AIM OF THE TASK:
Begin at the first line of the data and copy each line through the one containing "scatter('stones',pts,C_pile,.010,.0215,PP)", that line included, with no pictures.

DATA BLOCK:

● ● ● ● ●

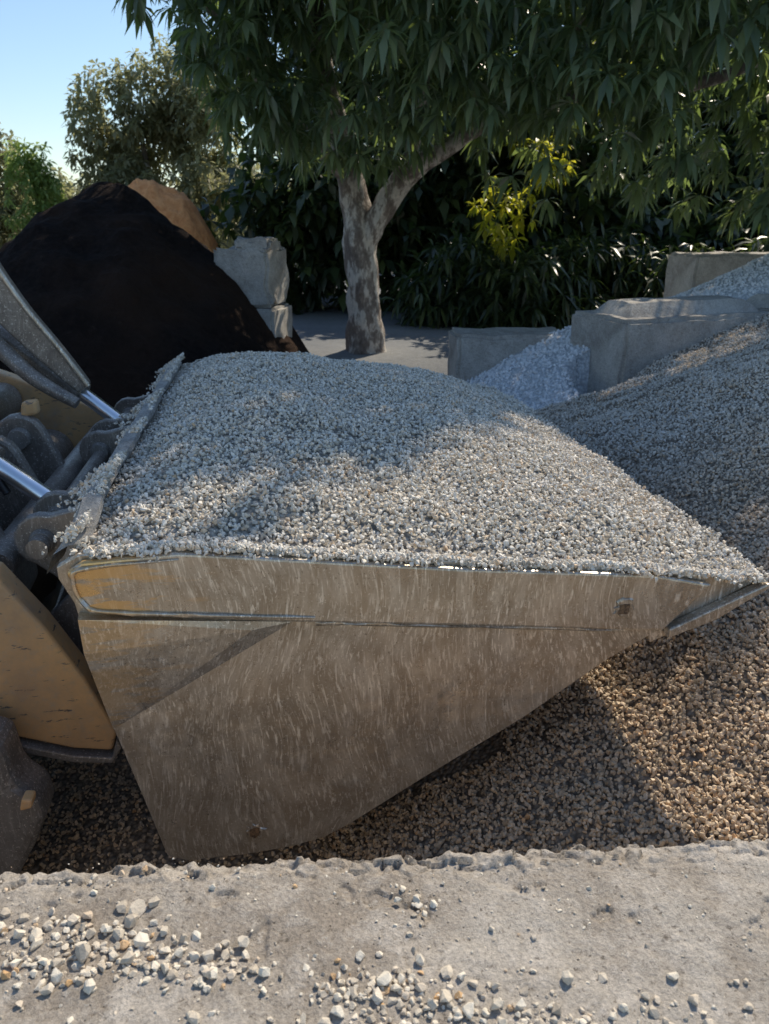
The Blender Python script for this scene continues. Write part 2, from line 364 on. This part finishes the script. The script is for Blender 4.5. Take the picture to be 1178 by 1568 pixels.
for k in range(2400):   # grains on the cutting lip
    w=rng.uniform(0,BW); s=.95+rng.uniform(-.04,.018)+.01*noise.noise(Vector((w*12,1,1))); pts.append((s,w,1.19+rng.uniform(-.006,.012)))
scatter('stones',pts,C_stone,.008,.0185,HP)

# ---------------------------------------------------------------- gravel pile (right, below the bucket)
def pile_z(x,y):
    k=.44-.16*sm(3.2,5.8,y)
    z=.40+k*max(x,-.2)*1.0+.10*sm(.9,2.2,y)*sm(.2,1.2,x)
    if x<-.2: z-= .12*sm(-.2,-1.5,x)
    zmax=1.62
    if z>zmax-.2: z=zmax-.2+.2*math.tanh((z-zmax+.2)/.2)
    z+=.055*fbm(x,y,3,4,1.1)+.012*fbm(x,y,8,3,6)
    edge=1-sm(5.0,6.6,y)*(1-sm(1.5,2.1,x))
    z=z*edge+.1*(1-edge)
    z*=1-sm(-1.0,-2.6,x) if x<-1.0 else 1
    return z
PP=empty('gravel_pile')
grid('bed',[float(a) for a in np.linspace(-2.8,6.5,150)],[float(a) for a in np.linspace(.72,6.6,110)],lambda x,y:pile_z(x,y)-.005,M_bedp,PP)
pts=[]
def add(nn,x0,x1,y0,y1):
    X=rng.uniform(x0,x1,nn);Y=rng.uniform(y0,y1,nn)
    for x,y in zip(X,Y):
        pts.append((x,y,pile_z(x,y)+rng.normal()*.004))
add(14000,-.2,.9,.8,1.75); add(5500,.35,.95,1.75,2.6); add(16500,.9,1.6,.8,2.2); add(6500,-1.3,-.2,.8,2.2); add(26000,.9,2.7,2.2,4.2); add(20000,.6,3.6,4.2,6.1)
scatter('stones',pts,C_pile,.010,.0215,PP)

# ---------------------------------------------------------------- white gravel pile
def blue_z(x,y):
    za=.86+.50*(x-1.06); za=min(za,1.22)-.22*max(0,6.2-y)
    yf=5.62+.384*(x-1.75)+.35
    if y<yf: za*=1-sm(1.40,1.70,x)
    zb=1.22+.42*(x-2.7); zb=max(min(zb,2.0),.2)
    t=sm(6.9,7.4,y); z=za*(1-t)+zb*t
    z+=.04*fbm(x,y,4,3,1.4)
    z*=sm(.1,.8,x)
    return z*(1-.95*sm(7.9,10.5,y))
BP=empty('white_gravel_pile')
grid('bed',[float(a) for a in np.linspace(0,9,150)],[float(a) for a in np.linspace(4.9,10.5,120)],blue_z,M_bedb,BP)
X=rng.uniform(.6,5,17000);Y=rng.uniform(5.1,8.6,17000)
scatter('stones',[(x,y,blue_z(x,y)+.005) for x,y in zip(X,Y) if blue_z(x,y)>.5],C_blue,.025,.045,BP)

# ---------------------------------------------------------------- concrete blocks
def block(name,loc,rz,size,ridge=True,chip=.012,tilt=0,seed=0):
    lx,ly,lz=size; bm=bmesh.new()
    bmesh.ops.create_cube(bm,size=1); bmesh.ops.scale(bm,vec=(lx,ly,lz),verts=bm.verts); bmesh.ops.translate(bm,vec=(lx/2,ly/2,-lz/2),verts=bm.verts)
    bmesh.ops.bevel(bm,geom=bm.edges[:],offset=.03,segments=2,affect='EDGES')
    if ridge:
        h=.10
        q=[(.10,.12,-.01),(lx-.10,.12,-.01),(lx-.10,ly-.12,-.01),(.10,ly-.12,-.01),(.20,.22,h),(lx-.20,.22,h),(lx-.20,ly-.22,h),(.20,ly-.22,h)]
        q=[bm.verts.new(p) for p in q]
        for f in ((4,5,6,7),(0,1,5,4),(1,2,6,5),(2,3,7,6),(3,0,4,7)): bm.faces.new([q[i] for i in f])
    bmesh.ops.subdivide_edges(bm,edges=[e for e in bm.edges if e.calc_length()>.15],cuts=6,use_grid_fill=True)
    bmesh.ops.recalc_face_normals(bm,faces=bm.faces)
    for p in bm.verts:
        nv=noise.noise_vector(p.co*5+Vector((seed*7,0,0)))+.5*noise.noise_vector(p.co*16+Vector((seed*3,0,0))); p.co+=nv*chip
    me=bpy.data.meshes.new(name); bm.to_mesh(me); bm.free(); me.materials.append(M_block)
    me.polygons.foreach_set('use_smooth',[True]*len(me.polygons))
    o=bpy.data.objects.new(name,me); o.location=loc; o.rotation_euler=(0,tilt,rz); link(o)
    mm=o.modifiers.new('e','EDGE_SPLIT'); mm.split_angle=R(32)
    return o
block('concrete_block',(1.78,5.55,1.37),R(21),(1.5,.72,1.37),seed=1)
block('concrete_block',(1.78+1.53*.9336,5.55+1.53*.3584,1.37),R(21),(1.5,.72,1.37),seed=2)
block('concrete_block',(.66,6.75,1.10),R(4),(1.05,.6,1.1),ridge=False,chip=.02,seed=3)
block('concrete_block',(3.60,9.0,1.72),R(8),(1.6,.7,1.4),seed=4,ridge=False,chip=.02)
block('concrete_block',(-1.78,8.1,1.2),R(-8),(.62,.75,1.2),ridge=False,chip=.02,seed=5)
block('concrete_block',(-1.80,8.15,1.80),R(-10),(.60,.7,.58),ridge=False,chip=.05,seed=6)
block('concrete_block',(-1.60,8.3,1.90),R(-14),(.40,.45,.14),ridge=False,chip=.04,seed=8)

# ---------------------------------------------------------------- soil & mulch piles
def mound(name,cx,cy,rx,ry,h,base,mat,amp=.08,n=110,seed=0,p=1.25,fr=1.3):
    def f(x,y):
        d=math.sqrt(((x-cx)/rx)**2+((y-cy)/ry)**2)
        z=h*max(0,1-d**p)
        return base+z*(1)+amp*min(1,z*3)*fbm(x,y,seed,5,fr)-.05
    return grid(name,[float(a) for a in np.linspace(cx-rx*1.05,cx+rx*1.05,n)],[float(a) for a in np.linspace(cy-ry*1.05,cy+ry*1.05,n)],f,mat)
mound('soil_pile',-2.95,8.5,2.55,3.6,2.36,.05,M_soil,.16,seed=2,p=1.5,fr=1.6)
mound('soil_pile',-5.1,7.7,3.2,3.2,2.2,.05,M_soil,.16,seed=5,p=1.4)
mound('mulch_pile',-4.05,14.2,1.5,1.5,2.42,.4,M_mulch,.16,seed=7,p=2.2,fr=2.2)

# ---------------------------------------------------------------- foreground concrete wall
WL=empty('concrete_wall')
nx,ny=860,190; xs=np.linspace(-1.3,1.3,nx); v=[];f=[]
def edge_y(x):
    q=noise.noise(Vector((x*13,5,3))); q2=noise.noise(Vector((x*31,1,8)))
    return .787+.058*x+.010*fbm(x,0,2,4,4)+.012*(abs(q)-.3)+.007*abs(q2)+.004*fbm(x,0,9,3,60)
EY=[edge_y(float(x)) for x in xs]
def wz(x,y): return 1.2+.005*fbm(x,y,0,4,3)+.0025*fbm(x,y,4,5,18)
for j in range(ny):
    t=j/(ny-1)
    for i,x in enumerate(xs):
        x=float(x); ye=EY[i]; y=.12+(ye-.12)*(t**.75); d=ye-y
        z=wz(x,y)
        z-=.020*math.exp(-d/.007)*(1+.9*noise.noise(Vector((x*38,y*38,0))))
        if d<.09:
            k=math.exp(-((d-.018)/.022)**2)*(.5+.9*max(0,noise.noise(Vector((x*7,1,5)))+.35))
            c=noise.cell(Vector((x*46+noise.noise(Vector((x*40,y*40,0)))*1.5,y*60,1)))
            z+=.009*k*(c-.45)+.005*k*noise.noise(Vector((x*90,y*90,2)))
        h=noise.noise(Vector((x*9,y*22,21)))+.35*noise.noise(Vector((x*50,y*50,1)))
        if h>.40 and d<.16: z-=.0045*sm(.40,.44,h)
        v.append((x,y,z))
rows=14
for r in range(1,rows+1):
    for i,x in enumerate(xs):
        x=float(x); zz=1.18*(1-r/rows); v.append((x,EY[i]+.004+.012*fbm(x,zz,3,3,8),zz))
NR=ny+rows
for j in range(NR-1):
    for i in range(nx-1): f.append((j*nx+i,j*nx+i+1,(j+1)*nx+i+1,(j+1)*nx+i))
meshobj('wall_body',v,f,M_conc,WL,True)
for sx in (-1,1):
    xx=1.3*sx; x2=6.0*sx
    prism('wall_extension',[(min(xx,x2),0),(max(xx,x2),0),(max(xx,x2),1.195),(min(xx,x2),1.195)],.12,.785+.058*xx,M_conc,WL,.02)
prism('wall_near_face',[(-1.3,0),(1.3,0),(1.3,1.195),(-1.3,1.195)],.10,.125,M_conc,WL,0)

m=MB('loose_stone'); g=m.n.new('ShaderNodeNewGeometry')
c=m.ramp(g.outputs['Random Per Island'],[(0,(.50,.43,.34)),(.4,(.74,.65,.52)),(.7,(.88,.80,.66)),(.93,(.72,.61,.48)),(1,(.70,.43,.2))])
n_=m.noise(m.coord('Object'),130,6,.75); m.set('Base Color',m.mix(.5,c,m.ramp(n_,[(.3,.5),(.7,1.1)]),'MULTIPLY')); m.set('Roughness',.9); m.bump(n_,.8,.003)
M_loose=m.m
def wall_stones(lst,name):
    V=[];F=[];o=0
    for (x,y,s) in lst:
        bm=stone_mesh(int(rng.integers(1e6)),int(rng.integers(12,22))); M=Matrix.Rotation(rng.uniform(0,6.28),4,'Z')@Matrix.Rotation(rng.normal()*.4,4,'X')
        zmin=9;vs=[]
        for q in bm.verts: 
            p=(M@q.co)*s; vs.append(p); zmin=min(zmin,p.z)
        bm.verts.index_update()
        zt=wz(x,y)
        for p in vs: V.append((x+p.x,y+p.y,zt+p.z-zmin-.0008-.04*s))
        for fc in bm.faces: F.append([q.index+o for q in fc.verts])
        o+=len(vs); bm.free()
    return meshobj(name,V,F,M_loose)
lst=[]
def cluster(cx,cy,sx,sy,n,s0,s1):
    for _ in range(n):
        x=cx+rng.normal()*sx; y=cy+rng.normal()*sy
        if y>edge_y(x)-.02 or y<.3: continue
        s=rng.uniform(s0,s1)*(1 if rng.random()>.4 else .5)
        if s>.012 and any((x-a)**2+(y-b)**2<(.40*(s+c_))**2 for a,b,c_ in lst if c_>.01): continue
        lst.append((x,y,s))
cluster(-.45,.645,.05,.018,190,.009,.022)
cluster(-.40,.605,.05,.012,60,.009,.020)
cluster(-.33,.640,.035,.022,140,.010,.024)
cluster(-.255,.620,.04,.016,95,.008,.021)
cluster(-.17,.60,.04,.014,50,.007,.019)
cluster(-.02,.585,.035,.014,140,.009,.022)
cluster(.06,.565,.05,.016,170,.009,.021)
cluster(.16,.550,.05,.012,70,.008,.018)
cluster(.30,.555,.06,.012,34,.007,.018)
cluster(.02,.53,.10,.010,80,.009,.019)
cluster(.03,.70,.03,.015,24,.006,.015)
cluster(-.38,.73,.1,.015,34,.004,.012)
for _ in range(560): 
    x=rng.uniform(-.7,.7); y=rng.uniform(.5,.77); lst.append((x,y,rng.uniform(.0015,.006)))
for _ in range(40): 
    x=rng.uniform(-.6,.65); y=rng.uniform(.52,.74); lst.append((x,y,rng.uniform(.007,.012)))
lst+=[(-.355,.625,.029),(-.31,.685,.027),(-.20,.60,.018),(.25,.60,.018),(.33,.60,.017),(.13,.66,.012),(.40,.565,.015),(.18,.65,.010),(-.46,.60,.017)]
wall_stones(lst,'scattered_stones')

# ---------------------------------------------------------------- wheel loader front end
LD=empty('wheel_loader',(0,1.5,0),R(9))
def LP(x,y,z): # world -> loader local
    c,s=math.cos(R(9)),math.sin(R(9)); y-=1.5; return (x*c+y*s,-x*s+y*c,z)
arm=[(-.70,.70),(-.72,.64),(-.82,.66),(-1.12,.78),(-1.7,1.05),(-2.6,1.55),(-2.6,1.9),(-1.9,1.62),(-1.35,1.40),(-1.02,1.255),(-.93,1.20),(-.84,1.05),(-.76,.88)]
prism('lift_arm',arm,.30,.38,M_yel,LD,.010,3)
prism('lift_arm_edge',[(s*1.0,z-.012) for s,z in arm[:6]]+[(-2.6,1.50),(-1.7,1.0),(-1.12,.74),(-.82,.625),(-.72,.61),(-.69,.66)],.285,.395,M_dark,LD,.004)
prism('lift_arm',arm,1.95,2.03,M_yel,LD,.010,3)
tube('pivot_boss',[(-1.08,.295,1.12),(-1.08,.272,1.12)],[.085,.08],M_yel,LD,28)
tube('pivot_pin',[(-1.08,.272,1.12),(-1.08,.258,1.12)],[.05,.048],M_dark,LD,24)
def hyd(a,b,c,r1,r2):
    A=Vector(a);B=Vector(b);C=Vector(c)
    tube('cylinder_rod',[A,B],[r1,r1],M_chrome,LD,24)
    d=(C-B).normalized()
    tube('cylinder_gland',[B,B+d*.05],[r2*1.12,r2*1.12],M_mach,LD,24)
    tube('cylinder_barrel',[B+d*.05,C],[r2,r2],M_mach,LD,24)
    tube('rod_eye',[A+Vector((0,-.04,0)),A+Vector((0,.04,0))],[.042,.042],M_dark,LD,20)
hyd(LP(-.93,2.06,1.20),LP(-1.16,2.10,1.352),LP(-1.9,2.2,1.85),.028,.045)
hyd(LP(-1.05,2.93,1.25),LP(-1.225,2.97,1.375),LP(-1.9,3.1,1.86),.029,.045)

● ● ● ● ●

SOLUTION:
The Blender Python script for this scene continues. Write part 2, from line 364 on. This part finishes the script. The script is for Blender 4.5. Take the picture to be 1178 by 1568 pixels.
for k in range(2400):   # grains on the cutting lip
    w=rng.uniform(0,BW); s=.95+rng.uniform(-.04,.018)+.01*noise.noise(Vector((w*12,1,1))); pts.append((s,w,1.19+rng.uniform(-.006,.012)))
scatter('stones',pts,C_stone,.008,.0185,HP)

# ---------------------------------------------------------------- gravel pile (right, below the bucket)
def pile_z(x,y):
    k=.44-.16*sm(3.2,5.8,y)
    z=.40+k*max(x,-.2)*1.0+.10*sm(.9,2.2,y)*sm(.2,1.2,x)
    if x<-.2: z-= .12*sm(-.2,-1.5,x)
    zmax=1.62
    if z>zmax-.2: z=zmax-.2+.2*math.tanh((z-zmax+.2)/.2)
    z+=.055*fbm(x,y,3,4,1.1)+.012*fbm(x,y,8,3,6)
    edge=1-sm(5.0,6.6,y)*(1-sm(1.5,2.1,x))
    z=z*edge+.1*(1-edge)
    z*=1-sm(-1.0,-2.6,x) if x<-1.0 else 1
    return z
PP=empty('gravel_pile')
grid('bed',[float(a) for a in np.linspace(-2.8,6.5,150)],[float(a) for a in np.linspace(.72,6.6,110)],lambda x,y:pile_z(x,y)-.005,M_bedp,PP)
pts=[]
def add(nn,x0,x1,y0,y1):
    X=rng.uniform(x0,x1,nn);Y=rng.uniform(y0,y1,nn)
    for x,y in zip(X,Y):
        pts.append((x,y,pile_z(x,y)+rng.normal()*.004))
add(14000,-.2,.9,.8,1.75); add(5500,.35,.95,1.75,2.6); add(16500,.9,1.6,.8,2.2); add(6500,-1.3,-.2,.8,2.2); add(26000,.9,2.7,2.2,4.2); add(20000,.6,3.6,4.2,6.1)
scatter('stones',pts,C_pile,.010,.0215,PP)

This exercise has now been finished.